Taiji and forms solo practice is sometimes called shadowboxing – fighting an imaginary opponent or your own shadow. It’s how we develop ourselves, learn how to move, and engage qi through the movements.

But the fight with an imaginary opponent is only the outward appearance – a ghost. It’s the internal work within ourselves that’s important.

What internal work? What does that mean?

We all have our own ghosts – personal events, fears, abilities, wants – that can disturb us, disrupt practice and make it more difficult to “quiet the mind” and seek stillness. Thoughts creep in about what happened 3 years ago. The desire to become someone we may never be — our ideal self — may seem too far out of reach.
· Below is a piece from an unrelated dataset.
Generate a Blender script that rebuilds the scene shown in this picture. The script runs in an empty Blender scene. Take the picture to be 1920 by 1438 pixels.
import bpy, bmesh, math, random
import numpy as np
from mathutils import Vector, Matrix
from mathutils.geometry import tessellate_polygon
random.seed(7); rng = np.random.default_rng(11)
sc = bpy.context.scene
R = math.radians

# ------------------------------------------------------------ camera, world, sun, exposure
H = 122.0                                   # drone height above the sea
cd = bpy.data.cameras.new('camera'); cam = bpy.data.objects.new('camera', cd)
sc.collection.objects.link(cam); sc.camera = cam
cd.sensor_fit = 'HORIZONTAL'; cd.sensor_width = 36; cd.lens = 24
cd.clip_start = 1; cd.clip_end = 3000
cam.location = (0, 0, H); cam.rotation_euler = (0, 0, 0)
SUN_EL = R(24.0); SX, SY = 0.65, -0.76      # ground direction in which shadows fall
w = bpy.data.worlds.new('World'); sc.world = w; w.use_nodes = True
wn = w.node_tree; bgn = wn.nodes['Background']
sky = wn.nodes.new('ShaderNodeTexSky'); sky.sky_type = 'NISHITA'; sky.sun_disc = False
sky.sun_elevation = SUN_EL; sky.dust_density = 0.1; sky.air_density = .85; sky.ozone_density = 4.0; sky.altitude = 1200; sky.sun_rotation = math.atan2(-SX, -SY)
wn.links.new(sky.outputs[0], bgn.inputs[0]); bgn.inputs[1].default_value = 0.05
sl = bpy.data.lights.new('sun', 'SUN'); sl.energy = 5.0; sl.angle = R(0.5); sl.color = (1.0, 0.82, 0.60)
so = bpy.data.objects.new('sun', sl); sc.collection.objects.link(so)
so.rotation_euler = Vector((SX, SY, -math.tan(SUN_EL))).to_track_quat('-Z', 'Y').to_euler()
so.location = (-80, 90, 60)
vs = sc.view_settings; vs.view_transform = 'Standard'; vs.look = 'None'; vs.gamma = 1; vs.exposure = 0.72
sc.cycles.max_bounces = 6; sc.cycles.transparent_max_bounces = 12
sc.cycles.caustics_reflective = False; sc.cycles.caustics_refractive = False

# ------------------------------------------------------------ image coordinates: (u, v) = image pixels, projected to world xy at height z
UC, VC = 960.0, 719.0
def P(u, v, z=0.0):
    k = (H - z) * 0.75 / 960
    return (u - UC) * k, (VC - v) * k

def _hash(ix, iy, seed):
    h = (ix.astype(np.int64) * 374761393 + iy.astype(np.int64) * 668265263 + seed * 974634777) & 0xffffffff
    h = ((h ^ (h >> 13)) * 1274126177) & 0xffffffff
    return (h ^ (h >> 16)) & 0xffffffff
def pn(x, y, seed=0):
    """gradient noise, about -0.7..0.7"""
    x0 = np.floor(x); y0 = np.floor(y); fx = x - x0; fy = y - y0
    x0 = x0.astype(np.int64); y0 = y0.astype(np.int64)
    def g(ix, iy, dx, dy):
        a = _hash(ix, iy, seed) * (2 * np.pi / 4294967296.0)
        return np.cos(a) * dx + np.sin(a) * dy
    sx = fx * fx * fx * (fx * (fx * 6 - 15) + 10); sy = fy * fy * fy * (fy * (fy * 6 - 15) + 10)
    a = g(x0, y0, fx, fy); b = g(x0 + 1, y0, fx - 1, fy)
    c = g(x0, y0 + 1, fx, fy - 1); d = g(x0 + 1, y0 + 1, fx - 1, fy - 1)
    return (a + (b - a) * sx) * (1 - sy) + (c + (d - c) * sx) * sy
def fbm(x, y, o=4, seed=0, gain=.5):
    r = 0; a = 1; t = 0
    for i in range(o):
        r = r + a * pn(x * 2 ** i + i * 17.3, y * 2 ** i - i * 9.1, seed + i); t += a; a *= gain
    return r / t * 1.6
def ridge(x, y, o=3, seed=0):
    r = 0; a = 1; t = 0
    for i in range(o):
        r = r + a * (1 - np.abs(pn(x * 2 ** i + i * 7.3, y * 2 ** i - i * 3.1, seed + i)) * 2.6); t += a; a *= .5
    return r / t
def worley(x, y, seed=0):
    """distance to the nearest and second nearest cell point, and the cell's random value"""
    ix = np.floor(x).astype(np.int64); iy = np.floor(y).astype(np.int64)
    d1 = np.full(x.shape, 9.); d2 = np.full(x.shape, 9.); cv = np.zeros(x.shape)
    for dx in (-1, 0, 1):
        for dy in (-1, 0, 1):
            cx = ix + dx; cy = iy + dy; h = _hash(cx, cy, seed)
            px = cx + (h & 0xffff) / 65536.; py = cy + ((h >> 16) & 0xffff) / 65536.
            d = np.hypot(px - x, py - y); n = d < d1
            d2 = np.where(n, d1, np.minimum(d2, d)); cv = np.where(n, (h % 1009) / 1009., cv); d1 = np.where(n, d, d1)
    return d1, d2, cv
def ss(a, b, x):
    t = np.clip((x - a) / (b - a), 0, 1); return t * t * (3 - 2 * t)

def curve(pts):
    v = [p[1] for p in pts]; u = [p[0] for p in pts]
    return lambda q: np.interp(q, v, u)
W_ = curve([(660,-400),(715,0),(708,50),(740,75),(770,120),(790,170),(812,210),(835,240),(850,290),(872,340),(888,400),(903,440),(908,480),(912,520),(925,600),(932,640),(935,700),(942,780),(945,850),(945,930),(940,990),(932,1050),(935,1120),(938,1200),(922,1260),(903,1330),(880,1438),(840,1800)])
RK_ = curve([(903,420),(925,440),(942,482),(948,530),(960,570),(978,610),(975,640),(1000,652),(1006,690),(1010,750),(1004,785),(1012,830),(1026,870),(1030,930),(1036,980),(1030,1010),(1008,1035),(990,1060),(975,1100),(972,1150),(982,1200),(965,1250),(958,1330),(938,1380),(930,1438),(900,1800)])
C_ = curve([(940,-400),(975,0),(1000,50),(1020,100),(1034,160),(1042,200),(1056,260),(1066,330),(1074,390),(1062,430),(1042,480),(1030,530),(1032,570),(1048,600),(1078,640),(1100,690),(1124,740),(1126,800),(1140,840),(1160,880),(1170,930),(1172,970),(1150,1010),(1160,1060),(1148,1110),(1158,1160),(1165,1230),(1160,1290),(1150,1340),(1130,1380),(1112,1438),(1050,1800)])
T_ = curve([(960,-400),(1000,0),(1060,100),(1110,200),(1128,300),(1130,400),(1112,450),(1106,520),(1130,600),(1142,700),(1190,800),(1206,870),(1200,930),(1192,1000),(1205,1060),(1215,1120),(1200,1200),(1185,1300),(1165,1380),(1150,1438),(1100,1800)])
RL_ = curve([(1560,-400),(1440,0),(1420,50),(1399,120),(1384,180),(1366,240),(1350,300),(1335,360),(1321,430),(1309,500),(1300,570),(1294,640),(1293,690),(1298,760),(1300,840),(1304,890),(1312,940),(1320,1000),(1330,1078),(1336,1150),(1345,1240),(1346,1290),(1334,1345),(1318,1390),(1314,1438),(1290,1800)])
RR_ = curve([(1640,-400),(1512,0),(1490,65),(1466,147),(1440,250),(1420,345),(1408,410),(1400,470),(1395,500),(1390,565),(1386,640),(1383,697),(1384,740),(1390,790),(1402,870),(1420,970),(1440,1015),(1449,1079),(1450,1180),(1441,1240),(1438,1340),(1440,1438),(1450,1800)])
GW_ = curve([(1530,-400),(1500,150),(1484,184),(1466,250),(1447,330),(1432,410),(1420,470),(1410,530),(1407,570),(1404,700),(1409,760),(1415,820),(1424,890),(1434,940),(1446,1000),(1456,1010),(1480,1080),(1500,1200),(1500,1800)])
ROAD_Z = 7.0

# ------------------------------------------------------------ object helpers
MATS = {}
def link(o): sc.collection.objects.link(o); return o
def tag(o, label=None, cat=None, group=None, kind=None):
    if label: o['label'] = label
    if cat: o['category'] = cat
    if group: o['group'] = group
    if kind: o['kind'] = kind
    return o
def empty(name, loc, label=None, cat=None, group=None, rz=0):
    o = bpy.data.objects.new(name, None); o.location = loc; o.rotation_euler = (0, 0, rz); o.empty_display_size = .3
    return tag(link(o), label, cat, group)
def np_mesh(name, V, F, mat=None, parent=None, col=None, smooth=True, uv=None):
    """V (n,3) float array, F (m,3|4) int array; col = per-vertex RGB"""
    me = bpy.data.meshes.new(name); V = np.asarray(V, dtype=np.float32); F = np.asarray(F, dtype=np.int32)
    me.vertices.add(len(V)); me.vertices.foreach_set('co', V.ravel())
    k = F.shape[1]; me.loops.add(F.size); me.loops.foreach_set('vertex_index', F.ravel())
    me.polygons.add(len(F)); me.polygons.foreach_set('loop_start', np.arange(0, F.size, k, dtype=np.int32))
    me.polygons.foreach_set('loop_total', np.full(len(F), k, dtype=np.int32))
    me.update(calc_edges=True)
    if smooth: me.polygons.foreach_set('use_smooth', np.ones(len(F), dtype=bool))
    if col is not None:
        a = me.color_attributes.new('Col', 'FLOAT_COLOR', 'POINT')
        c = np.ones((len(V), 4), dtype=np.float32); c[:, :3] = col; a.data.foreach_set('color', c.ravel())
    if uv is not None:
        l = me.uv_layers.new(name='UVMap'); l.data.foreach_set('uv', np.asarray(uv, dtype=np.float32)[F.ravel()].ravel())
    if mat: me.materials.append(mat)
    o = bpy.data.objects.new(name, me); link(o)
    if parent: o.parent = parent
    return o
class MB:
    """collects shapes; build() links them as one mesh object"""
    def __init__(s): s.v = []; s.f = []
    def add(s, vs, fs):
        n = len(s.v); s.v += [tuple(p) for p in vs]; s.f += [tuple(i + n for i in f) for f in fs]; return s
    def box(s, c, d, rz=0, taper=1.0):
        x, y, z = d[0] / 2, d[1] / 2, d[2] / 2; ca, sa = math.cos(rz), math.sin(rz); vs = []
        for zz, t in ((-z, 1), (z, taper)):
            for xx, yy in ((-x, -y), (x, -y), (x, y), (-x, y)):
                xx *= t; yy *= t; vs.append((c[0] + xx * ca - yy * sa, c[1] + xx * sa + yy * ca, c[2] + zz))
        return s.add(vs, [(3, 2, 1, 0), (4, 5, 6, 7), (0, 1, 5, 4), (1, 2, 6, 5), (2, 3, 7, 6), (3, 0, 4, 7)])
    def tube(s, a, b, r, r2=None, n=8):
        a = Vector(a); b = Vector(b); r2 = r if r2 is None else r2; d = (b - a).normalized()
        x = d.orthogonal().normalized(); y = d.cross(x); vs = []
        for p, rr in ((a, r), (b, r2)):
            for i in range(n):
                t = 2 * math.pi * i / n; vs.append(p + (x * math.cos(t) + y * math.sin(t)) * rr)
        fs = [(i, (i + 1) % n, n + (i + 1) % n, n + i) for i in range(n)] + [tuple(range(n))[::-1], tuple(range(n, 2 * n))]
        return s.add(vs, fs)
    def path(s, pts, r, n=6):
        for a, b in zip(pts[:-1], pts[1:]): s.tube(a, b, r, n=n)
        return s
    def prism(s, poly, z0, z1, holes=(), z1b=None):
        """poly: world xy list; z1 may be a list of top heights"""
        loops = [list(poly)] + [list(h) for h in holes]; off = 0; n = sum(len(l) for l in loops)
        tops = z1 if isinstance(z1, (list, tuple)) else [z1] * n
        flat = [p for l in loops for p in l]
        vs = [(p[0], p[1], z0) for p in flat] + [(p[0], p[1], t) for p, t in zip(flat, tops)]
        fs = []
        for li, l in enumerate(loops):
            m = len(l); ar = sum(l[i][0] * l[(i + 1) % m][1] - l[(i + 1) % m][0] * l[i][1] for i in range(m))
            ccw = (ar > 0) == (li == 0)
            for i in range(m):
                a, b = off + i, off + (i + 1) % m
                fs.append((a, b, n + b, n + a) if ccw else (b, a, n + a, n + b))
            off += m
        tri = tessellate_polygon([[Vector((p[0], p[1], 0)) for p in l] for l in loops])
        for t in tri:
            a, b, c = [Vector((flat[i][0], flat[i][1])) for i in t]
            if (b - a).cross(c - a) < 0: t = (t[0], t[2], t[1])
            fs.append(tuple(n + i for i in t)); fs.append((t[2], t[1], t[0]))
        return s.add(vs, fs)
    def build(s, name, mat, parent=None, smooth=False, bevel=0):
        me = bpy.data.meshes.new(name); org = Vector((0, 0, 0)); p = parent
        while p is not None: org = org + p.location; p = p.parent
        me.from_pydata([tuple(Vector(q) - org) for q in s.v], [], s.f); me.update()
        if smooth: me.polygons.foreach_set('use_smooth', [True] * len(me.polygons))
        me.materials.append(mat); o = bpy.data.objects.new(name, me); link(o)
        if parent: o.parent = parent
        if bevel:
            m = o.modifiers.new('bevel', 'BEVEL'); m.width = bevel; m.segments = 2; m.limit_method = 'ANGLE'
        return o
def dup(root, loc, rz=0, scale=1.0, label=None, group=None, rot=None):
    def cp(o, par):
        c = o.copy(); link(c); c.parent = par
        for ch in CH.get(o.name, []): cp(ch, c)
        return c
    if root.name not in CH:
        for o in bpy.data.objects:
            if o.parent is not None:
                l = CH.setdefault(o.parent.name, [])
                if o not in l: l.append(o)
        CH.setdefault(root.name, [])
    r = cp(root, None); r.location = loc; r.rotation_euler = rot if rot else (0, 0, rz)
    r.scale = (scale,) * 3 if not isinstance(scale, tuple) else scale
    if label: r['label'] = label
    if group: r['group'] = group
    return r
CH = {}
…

These ghosts only become stronger the more you fight them. Fighting against anything is feeding it; taking your energy, your qi and giving it to that which you want to defeat; that which you want to be gone. It’s a battle that can’t be won, especially not if you are fighting yourself. The more you try to forget, the stronger the memories return. The more you try to focus, the stronger the distractions become. It is an unending cycle. Yes, you will become stronger through the fight. You can develop skills to keep what you don’t want at bay, to manage the distractions and to even make progress in eliminating some of them. So instead of being distracted 10 times, you are only distracted 2 times.

The ghosts remain.

Stop fighting them. Embrace them. They are your ghosts. They belong with you. They won’t leave. As you begin to accept this, they will interfere less and less.

This is one aspect, one part of the principle of “Dragon and Tiger Join Together.”